By Sankalp Phartiyal
NEW DELHI (Reuters) – Indian fintech company Slice said on Monday it had raised $220 million in a Series B funding round led by investment giant Tiger Global and private equity firm Insight Partners that valued the company at more than $1 billion.
New and existing investors, including private equity firm Advent International’s affiliate Sunley House Capital, investment firm Moore Strategic Ventures, Japan’s Gunosy Capital and India’s Blume Ventures, also participated in the round, Slice said.
“A large part of the capital will not be used for burning but it’ll be used for scaling (up),” Rajan Bajaj, the company’s founder and CEO, told Reuters in an interview.
Slice, which has about 600 employees, will also use the new funds to step up hiring for skills including engineering, design and data science, and to add new consumer products, he said.
Slice currently offers a credit card targeted at India’s young people.
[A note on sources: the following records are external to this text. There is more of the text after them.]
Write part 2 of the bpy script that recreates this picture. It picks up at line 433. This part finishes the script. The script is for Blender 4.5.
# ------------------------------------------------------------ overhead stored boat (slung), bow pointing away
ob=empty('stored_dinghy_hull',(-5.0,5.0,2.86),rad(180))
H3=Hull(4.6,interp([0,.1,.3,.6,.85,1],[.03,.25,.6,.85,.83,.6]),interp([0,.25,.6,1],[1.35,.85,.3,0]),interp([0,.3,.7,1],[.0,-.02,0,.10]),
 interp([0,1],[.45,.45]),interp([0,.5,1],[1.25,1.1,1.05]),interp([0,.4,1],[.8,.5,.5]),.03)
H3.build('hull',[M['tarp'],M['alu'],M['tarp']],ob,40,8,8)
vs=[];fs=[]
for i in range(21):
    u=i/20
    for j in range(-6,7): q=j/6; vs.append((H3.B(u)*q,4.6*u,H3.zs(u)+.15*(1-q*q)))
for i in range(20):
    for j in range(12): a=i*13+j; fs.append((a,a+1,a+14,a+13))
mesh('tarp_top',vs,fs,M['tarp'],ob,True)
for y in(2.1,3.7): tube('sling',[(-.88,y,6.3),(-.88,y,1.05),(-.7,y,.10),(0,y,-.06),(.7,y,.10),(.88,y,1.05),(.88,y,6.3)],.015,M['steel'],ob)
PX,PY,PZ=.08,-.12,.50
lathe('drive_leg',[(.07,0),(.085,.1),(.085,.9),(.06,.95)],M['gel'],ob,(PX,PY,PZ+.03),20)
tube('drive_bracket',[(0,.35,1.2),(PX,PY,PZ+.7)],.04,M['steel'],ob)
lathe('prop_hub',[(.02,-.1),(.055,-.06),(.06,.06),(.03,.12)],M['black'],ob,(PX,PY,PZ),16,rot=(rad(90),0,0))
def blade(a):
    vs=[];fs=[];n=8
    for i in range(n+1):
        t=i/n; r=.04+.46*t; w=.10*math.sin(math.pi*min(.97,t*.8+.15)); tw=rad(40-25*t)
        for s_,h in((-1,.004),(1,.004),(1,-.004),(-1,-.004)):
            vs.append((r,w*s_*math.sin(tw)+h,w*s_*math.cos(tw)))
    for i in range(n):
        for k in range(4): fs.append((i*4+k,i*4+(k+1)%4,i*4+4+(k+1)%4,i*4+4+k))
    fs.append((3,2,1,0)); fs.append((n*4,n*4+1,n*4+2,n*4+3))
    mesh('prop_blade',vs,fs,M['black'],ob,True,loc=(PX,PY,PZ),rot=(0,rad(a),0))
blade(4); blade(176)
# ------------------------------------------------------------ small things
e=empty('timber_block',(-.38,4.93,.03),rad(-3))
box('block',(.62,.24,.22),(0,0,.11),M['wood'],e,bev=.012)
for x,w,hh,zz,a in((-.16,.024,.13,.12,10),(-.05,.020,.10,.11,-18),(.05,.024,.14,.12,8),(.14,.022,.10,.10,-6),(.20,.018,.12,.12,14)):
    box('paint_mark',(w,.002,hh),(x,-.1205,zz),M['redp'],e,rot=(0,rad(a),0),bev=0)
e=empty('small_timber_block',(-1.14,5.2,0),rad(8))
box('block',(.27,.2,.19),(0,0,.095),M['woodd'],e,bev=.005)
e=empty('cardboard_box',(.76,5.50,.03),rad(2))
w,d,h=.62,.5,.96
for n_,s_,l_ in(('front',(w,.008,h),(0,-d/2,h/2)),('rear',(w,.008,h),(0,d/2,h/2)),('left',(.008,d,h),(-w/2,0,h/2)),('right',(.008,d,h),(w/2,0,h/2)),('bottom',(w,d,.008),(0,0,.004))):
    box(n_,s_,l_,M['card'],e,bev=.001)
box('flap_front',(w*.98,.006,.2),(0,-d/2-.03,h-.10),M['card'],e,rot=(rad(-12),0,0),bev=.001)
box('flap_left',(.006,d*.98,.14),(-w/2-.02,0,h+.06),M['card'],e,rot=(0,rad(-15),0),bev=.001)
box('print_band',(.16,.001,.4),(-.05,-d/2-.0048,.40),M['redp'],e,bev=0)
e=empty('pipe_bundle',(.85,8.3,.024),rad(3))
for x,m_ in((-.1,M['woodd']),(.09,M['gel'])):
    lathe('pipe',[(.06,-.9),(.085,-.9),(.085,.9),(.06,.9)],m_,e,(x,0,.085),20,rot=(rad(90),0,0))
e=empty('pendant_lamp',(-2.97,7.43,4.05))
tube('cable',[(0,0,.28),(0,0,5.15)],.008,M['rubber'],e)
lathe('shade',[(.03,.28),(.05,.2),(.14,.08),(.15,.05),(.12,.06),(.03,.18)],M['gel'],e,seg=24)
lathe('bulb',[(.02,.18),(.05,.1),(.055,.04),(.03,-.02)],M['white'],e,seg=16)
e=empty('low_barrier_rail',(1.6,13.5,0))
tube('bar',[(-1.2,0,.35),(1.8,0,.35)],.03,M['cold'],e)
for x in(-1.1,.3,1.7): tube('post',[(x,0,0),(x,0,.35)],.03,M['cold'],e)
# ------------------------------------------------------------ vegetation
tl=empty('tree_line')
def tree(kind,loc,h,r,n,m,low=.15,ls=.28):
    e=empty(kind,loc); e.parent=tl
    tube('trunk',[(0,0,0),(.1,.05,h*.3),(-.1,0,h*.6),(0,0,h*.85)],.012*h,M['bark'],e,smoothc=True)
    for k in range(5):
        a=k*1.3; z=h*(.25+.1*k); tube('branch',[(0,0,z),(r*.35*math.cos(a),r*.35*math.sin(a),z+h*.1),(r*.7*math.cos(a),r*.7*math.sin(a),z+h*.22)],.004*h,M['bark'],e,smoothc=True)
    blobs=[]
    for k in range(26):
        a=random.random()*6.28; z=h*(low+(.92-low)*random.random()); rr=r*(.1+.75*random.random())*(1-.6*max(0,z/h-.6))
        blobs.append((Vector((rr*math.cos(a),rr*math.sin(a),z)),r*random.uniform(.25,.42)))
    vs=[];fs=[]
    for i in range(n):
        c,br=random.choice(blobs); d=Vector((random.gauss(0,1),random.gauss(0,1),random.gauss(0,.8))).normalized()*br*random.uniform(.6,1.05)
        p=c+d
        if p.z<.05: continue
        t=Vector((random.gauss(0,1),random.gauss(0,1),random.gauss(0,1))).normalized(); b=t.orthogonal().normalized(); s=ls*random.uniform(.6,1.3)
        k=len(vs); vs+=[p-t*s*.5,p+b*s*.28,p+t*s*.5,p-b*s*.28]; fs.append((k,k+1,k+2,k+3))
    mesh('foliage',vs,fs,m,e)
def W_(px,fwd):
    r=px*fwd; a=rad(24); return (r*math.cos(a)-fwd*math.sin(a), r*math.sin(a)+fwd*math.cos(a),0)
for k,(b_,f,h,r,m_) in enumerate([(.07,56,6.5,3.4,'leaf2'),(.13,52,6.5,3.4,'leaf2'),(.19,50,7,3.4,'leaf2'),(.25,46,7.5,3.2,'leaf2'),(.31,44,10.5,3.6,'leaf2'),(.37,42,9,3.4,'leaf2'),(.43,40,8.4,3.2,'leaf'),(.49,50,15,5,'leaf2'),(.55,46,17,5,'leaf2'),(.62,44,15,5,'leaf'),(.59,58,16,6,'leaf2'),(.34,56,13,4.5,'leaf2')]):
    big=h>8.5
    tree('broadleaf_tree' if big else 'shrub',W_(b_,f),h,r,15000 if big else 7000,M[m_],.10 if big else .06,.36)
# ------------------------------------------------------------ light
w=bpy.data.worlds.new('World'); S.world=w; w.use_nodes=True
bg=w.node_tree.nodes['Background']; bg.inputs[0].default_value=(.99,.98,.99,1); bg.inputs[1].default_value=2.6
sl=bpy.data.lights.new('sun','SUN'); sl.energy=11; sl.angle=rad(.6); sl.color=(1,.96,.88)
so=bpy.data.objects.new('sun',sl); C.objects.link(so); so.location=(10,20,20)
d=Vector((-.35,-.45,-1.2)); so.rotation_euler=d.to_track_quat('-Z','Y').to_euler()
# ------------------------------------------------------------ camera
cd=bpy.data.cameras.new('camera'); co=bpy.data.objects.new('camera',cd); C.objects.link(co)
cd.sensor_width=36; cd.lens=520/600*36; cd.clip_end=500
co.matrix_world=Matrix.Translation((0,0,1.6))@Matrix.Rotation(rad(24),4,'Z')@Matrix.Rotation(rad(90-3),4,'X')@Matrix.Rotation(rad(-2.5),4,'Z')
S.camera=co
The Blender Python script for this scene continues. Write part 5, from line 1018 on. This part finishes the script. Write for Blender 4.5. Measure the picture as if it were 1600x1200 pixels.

Signing up and applying for the card is completely digital – via its app on Google’s Android play store and Apple’s app store.
Allowing users to split their bill into three interest-free monthly instalments is among the Slice card’s key features.
The company currently has 5 million registered users on its app, Bajaj said.
Slice is also gearing up to launch payments on India’s Unified Payments Interface (UPI), a state-backed system which simplifies inter-bank money transfers and merchant payments, Bajaj said.
“What we are doing for cards today we are also going to do for consumer payments. We are launching our UPI product next,” Bajaj said without giving a timeline.
China’s Ant Group-backed fintech Paytm, Google and Walmart’s PhonePe are currently among the top players in India offering UPI-based payments.
Bajaj, an engineering graduate, founded the Bengaluru-based startup in 2016.